"The tallest ship of the Portuguese Navy, NRP Sagres is visiting Goa as a part of its 2010 circumnavigation of the world," Portugal Consul General Dr Antonio Sabido Costa said.
The visit is to mark "the arrival of the Portuguese to the Orient and Extreme Orient, 500 years ago", he said here.
The ship and its crew will be received in Mormugao port by Rear Admiral Sudhir Pillai, flag officer commander of Goa. It will be docked there from November 12 to November 16.
Portuguese explorer Vasco-da-Gama was the first person to have touched the land for trade.
Let's look at another Portuguese who had a great effect in Goa. Positive to some and negative to some. Yet, historically undeniable.
St Francis Xavier.
Francis Xavier has been criticized by some for his role in initiating the Goa Inquisition, and for his iconoclasm. The Inquisition was established to punish relapsed New Christians – Jews and Muslims who converted to Catholicism, as well as their descendants – who were now suspected of practising their ancestral religion in secret. In Goa, the Inquisition also turned its attention to Indian converts from Hinduism or Islam who were thought to have returned to their original ways. In addition, the Inquisition prosecuted non-converts who broke prohibitions against the observance of Hindu or Muslim rites or interfered with Portuguese attempts to convert non-Christians to Catholicism. While its ostensible aim was to preserve the Catholic faith, the Inquisition was used against Indian Catholics and Hindus as an instrument of social control, as well as a method of confiscating victims' property and enriching the Inquisitors.
I wonder why there is no such outrage over St Francis Xavier.
There are a large number of St Xaviers Colleges and School, from where merrily many of us, including those out here, passed out having had a robust education. And yet none have been discomfited over his connection with the Goa Inquisition.
When he died, he was first buried on a beach of Shangchuan Island. In 2006, on the 500th anniversary of his birth, the Xavier Tomb Monument and Chapel on the island, in ruins after years of neglect under communist rule in China was restored with the support from the alumni of Wah Yan College, a Jesuit high school in Hong Kong. His incorrupt body was taken from the island in February 1553 and was temporarily buried in St. Paul's church in Malacca on 22 March 1553. An open grave in the church now marks the place of Xavier's burial. A rich merchant, Diogo Pereira came back from Goa, removed the corpse shortly after 15 April 1553, and moved it to his house. On 11 December 1553, Xavier's body was shipped to Goa. The body is now in the Basilica of Bom Jesus in Goa, where it was placed in a glass container encased in a silver casket on 2 December 1637.
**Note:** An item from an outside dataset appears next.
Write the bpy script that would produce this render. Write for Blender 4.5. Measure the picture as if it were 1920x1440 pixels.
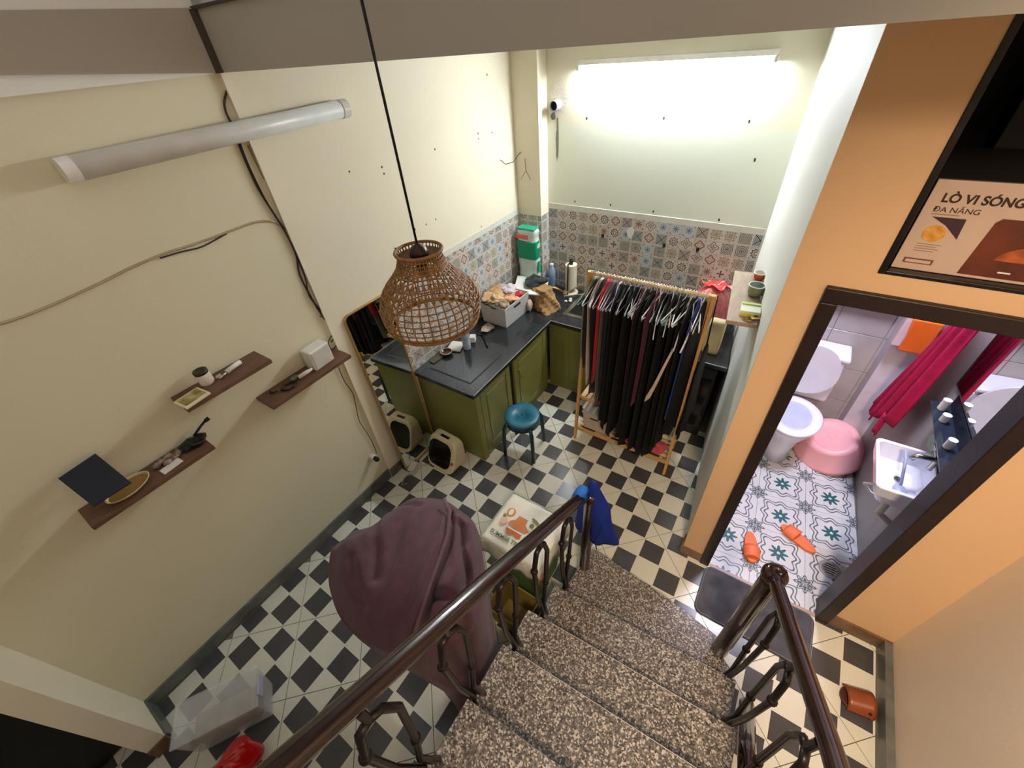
import bpy, bmesh, math, random
from mathutils import Vector, Matrix
random.seed(7)
scn = bpy.context.scene
for o in list(bpy.data.objects): bpy.data.objects.remove(o)
C = scn.collection
PI = math.pi

# ------------------------------------------------------------------ camera, world, lights, exposure
CAM = Vector((1.54011, 0.15408, 2.69274)); FPX = 769.01
RR = Vector((0.834221, 0.546589, -0.072906)); RD = Vector((0.30865, -0.572398, -0.759669)); RF = Vector((-0.456958, 0.611229, -0.646211))
cd = bpy.data.cameras.new('camera'); cam = bpy.data.objects.new('camera', cd); C.objects.link(cam)
cd.sensor_width = 36; cd.sensor_fit = 'HORIZONTAL'; cd.lens = FPX/1920*36; cd.clip_start = 0.02
M3 = Matrix((RR, -RD, -RF)).transposed()
cam.matrix_world = Matrix.Translation(CAM) @ M3.to_4x4()
scn.camera = cam
scn.view_settings.view_transform = 'Standard'; scn.view_settings.look = 'None'
scn.view_settings.gamma = 1; scn.view_settings.use_curve_mapping = False
scn.view_settings.exposure = 0.45
w = bpy.data.worlds.new('world'); scn.world = w; w.use_nodes = True
w.node_tree.nodes['Background'].inputs[0].default_value = (1.0, 0.96, 0.92, 1)
w.node_tree.nodes['Background'].inputs[1].default_value = 0.42
def area(name, loc, size, power, col, target, sy=None):
    l = bpy.data.lights.new(name, 'AREA'); l.energy = power; l.color = col; l.size = size
    if sy: l.shape = 'RECTANGLE'; l.size_y = sy
    o = bpy.data.objects.new(name, l); C.objects.link(o); o.location = loc
    o.rotation_euler = (Vector(target)-Vector(loc)).to_track_quat('-Z', 'Y').to_euler(); return o
area('bathroom_ceiling_lamp', (2.15, 2.75, 2.45), 0.3, 34, (0.80, 0.79, 1.0), (2.15, 2.6, 0))
area('stair_lamp', (2.0, -0.25, 3.2), 0.3, 22, (1.0, 0.74, 0.52), (2.60, 1.2, 0.8)).data.spread = math.radians(95)
TUBE_STRENGTH = 150

# ------------------------------------------------------------------ helpers
def ray(px, py): return RR*((px-960)/FPX) + RD*((py-720)/FPX) + RF
def AZ(px, py, z): d = ray(px, py); return CAM + d*((z-CAM.z)/d.z)
def AX(px, py, x): d = ray(px, py); return CAM + d*((x-CAM.x)/d.x)
def AY(px, py, y): d = ray(px, py); return CAM + d*((y-CAM.y)/d.y)
def lin(c):
    r = []
    for v in c:
        v /= 255.0; r.append(v/12.92 if v <= 0.04045 else ((v+0.055)/1.055)**2.4)
    return (*r, 1)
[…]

Why is there no outrage over the initiator of the Goa Inquisition being in India, even if such people do not accept that he was a great religious leader? Would it not be correct of such minded people to insist that his body be sent back to where he initially died and be nowhere on the territory of India?
Why this double standard of flamed outrage over a sailship NRP Sagres visiting Goa to commemorate the circumnavigation of the earth by the Portuguese to include India and mark the advent in the Orient to include India and the remains of St Xaviers being in India when he was the architect of the Goa Inquisition?
The reason, as I see it, is that such moves would be merely cosmetic and without any cogent gains except to assuage the egos of a certain section of Indian. I wish they could vent their ire on issues that genuine affect the country - namely the scams and ensure that the country is cleansed! That will be doing greater service than cosmetic outrage.
If freedom fighter of Goa are outraged, then why are the upholders of India's Independence not outraged in hanging on to a colonial past by being a member of the Commonwealth as also hosting personage from our horrifying (if that is the word such people are hunting for) colonial past.